Does the app world need regulating?

  • With the proliferation of developers producing apps, content and other digital assets, there needs to be a global standard that all relevant parties sign up to in order to transact and undertake business.
  • A resolution to this problem requires the creation of a body to leverage and guard this taxonomy on behalf of all of the stakeholders.
  • So who should take responsibility to bring these measures to fruition?

Assets such as apps are being distributed through a network of devices that is extremely difficult to track.

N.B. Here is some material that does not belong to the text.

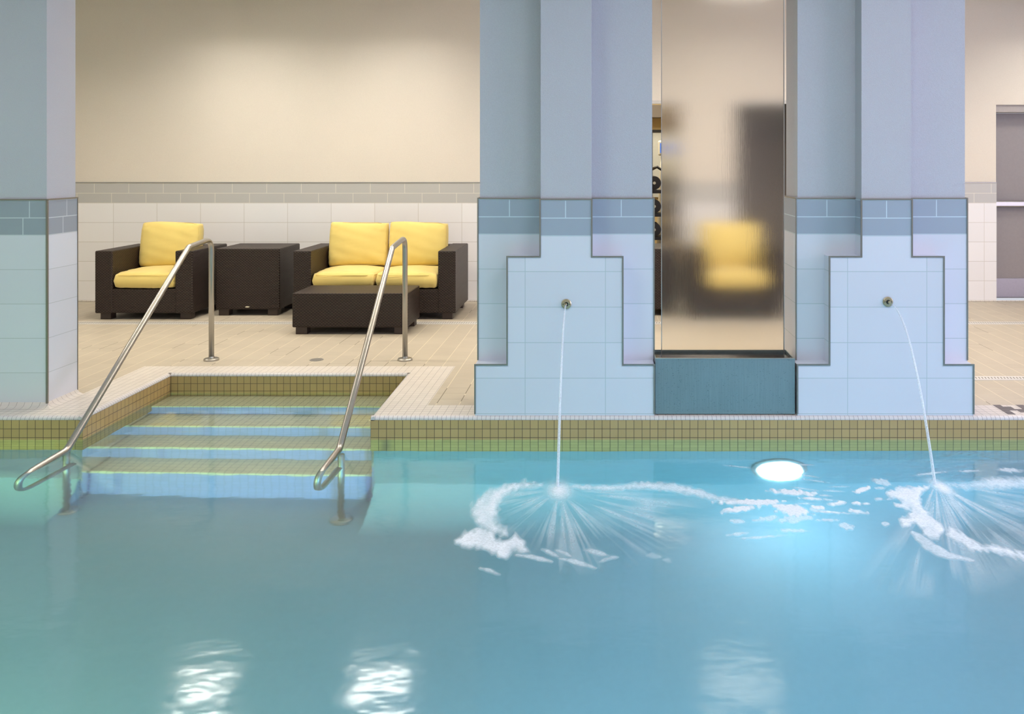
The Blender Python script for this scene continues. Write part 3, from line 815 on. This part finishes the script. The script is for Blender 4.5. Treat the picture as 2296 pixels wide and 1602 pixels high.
def foam_object(name, box, dens, label):
    x0, y0, x1, y1 = box
    Ya, Yb = pxw(0, y1)[1], pxw(0, y0)[1]; Xa = min(pxw(x0, y0)[0], pxw(x0, y1)[0]); Xb = max(pxw(x1, y0)[0], pxw(x1, y1)[0])
    xs = np.arange(Xa, Xb, .0042); ys = np.arange(Ya, Yb, .0085)
    X, Y = np.meshgrid(xs, ys); px = CX+X*F/Y; py = HY+(EYE-WATER)*F/Y
    d = np.clip(dens(px, py, X, Y), 0, 1)
    idx = -np.ones(d.shape, int); keep = d > .015
    q = keep[:-1, :-1] | keep[1:, :-1] | keep[:-1, 1:] | keep[1:, 1:]
    jj, ii = np.nonzero(q); use = np.zeros(d.shape, bool)
    for a, b_ in ((0, 0), (0, 1), (1, 0), (1, 1)): use[jj+a, ii+b_] = True
    idx[use] = np.arange(use.sum())
    V = np.stack([X[use], Y[use], WATER+.003+.0035*d[use]], 1)
    Fc = np.stack([idx[jj, ii], idx[jj, ii+1], idx[jj+1, ii+1], idx[jj+1, ii]], 1)
    me = bpy.data.meshes.new(name); me.from_pydata(V.tolist(), [], Fc.tolist())
    at = me.attributes.new('dens', 'FLOAT', 'POINT'); at.data.foreach_set('value', d[use].astype(np.float32))
    me.materials.append(M['foam'])
    for p in me.polygons: p.use_smooth = True
    o = bpy.data.objects.new(name, me); COLL.objects.link(o)
    return tag(o, label, 'foam', kind='stuff')
sm = lambda d, a: np.clip(d/a+.5, 0, 1)
def densA(px, py, X, Y):
    nz = vnoise(X*60, Y*22, 1); n2 = vnoise(X*22, Y*9, 2)
    jit = (nz-.5)*9
    arc = poly_d(px, py, [(1176, 1084), (1135, 1092), (1095, 1106), (1070, 1124), (1057, 1150), (1070, 1176), (1090, 1192), (1118, 1199), (1138, 1206), (1133, 1190), (1112, 1180), (1114, 1150), (1118, 1128), (1135, 1108), (1170, 1096), (1215, 1090)])
    blob = poly_d(px, py, [(1018, 1214), (1045, 1196), (1090, 1185), (1104, 1198), (1118, 1216), (1140, 1212), (1155, 1197), (1170, 1215), (1186, 1240), (1150, 1238), (1134, 1256), (1100, 1240), (1070, 1230), (1035, 1228)])
    d = .88*np.maximum(sm(arc+jit, 18), sm(blob+jit, 13))
    st = line_d(px, py, [(1270, 1094), (1360, 1097), (1440, 1091), (1500, 1094), (1560, 1106), (1610, 1121), (1680, 1130)], 11)
    d = np.maximum(d, .75*sm(st+jit*.8, 14))
    # radial streaks
    cx, cy = 1253., 1102.
    dx, dy = (px-cx), (py-cy)*1.55; r = np.hypot(dx, dy)+1e-6; th = np.arctan2(dy, dx)
    Rm = np.where(dx < 0, 150+60*np.sin(th)**2, 330-60*np.sin(th)**2)
    s1 = vnoise(th*7+40, r/70, 3); s2 = vnoise(th*34+90, r/120+5, 4); s3 = vnoise(th*80+9, r/60, 5)
    s = np.clip((s1*.7+s2*.55+s3*.25-.60)*2.2, 0, 1)*np.clip(1.1-r/Rm, 0, 1)**.5*np.clip(r/60, .25, 1)
    d = np.maximum(d, .46*s*np.clip((th+.12)*4, 0, 1)*np.clip((PI-th+.1)*4, 0, 1))
    core = np.exp(-((px-1254)/24)**2-((py-1103)/17)**2)
    d = np.maximum(d, 1.1*core)
    for a, b_, w_, k in (((1158, 1247), (1238, 1262), 7, .6), ((1215, 1235), (1252, 1251), 6, .5), ((1255, 1255), (1335, 1276), 7, .55), ((1310, 1236), (1362, 1248), 8, .5), ((1345, 1262), (1385, 1252), 6, .4), ((1078, 1277), (1118, 1290), 6, .55), ((1450, 1248), (1480, 1252), 8, .25), ((1488, 1258), (1505, 1263), 6, .22), ((1245, 1236), (1280, 1250), 5, .5)):
        mid = ((a[0]+b_[0])/2, (a[1]+b_[1])/2-2)
        d = np.maximum(d, k*sm(line_d(px, py, [a, mid, b_], w_)+jit*.5, 7))
    return d*(.68+.36*n2)
foam_object('foam', (1010, 1062, 1705, 1300), densA, 'white swirl of foam where the left jet hits the water')
E7 = [(480, 442, 175, 20, 4), (150, 520, 230, 22, 0), (60, 575, 130, 22, -8), (480, 580, 140, 46, 8), (510, 650, 130, 26, -6), (270, 650, 92, 18, -10), (50, 672, 55, 14, 5), (620, 492, 65, 8, 4), (760, 500, 55, 6, 6),
      (570, 530, 50, 6, 0), (685, 560, 50, 15, 8), (830, 530, 64, 14, -5), (985, 527, 36, 13, 3), (1050, 532, 25, 7, 0), (1018, 425, 62, 16, -18), (1155, 496, 32, 10, 0), (1235, 496, 26, 6, 0),
      (985, 592, 66, 13, 8), (760, 597, 120, 7, 4), (1190, 362, 80, 22, 12), (1163, 408, 30, 11, 0), (905, 712, 50, 24, 15), (1212, 690, 32, 14, 0), (760, 660, 70, 9, 0), (510, 745, 100, 12, 2), (220, 795, 120, 8, -4),
      (735, 467, 30, 5, 4), (790, 431, 48, 4, 3), (580, 415, 70, 4, 8), (650, 350, 64, 4, 8), (845, 397, 40, 4, 0), (600, 312, 55, 4, 8), (570, 225, 50, 4, 0), (1860, 275, 70, 6, -2), (2195, 266, 90, 16, 4), (1560, 293, 95, 9, -6), (50, 770, 60, 12, -5), (60, 240, 60, 4, 6)]
def densP(px, py, X, Y):
    jit = (vnoise(X*70, Y*30, 11)-.5)*5; d = np.zeros(px.shape)
    for cx, cy, rx, ry, an in E7:
        a = math.radians(an); x, y = px-(1640+cx/3.5), py-(980+cy/3.5); rx, ry = rx/3.5, ry/3.5
        u, v = x*math.cos(a)+y*math.sin(a), -x*math.sin(a)+y*math.cos(a)
        k = (1-np.sqrt((u/rx)**2+(v/ry)**2))*min(ry, 6)
        d = np.maximum(d, (.5 if cy > 640 or ry < 2 or cx > 1100 else .95)*sm(k+jit*min(1, ry/5), 3.2))
    return d
foam_object('foam', (1600, 1030, 2296, 1215), densP, 'scattered white foam flecks drifting between the two jets')
B7 = lambda L: C3(L, 1640, 980, 3.5)
def densB(px, py, X, Y):
    jit = (vnoise(X*70, Y*26, 21)-.5)*8; n2 = vnoise(X*25, Y*10, 22)
    p1 = B7([(1215, 445), (1300, 410), (1455, 405), (1560, 390), (1480, 470), (1485, 540), (1560, 630), (1640, 690), (1660, 745), (1620, 800), (1540, 800), (1500, 780), (1510, 730), (1450, 690), (1350, 710), (1320, 670), (1340, 640), (1400, 630), (1400, 580), (1290, 550), (1290, 530), (1340, 530), (1320, 500), (1260, 480)])
    d = .85*sm(poly_d(px, py, p1)+jit, 10)
    d = np.maximum(d, .6*sm(line_d(px, py, B7([(1420, 760), (1480, 800), (1560, 870), (1700, 940), (1900, 980)]), 14)+jit*.6, 9))
    p2 = B7([(1690, 780), (1710, 720), (1780, 740), (1860, 800), (1960, 860), (2100, 862), (2310, 935), (2310, 985), (2050, 905), (1900, 905), (1770, 830)])
    d = np.maximum(d, .8*sm(poly_d(px, py, p2)+jit, 13))
    p3 = B7([(1700, 380), (1880, 368), (2050, 330), (2200, 330), (2330, 345), (2330, 400), (2150, 412), (1850, 410)])
    d = np.maximum(d, .62*sm(poly_d(px, py, p3)+jit, 14))
    cx, cy = 2098., 1086.
    dx, dy = (px-cx), (py-cy)*1.3; r = np.hypot(dx, dy)+1e-6; th = np.arctan2(dy, dx)
    s1 = vnoise(th*8+40, r/80, 23); s2 = vnoise(th*36+90, r/120+5, 24); s3 = vnoise(th*90+9, r/60, 25)
    s = np.clip((s1*.7+s2*.55+s3*.25-.60)*2.2, 0, 1)*np.clip(1.15-r/300, 0, 1)**.7
    d = np.maximum(d, .5*s*np.clip((th+.02)*5, 0, 1)*np.clip((2.2-th)*3, 0, 1))
    d = np.maximum(d, 1.1*np.exp(-((px-2112)/26)**2-((py-1096-(px-2112)*.45)/12)**2))
    return d*(.82+.3*n2)
foam_object('foam', (1960, 1068, 2420, 1420), densB, 'white spreading foam where the right jet hits the water')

And as Gareth Mitchell-Jones explains, somebody needs to leverage and guard this on behalf of all of the stakeholders.

 

You’ve got an app for this and an app for that, but which of these have you actually downloaded successfully and then become bored with before trying to get a refund from your provider? While such behaviour is foreign to most of us, our recent industry experience with one communication service provider (CSP) suggests that there are so many claims of failed downloads that it could have cost up to £6m of revenue in fraudulent claim back activity.
 
The challenge is that there’s no standard for apps, downloads or any other media that is available to all CSP’s, media owners and intermediaries to validate what is downloaded when its supplied by someone out of the core network. In many cases all that is received is the company name and the money claimed by the intermediary or asset owner – this breakdown in information flow and metadata is where the problem lies.
 
Regulating a plethora of formats
 
With the proliferation of developers producing apps, content and other digital assets, there needs to be a global standard that all relevant parties sign up to in order to transact and undertake business. The developers, distributors, deliverers, device producers and recipients all expect and need a framework – yet getting them together to agree this across the plethora of formats is a real challenge. 
 
Whatever one business determines is right for their needs, the next business will have a different view. Agreement may be reached on a quorum of metadata definitions and standards, but not everyone will push for these to be supplied or even subscribe to them. Indeed, research into the success, or perhaps failure, of provider-run schemes highlights this fact recognising "a poor track record with this type of industry consortium".
 
A body to unite stakeholders
 
Only last month, the BBC reported 24 of the largest CSP’s had linked up to accelerate the supply of applications to add to the watch list for failed consortia, whilst the operating platform market followed the general trend of consolidation seen elsewhere in the technology sector to compete. This isn’t the first industry to suffer from this problem, and it won’t be the last. 
 
A resolution to this problem requires the creation of a body to leverage and guard this taxonomy on behalf of all of the stakeholders. It needs to be an organisation that’s in it for the long haul, and that holds expertise in managing a vast network that an entire business sector relies upon.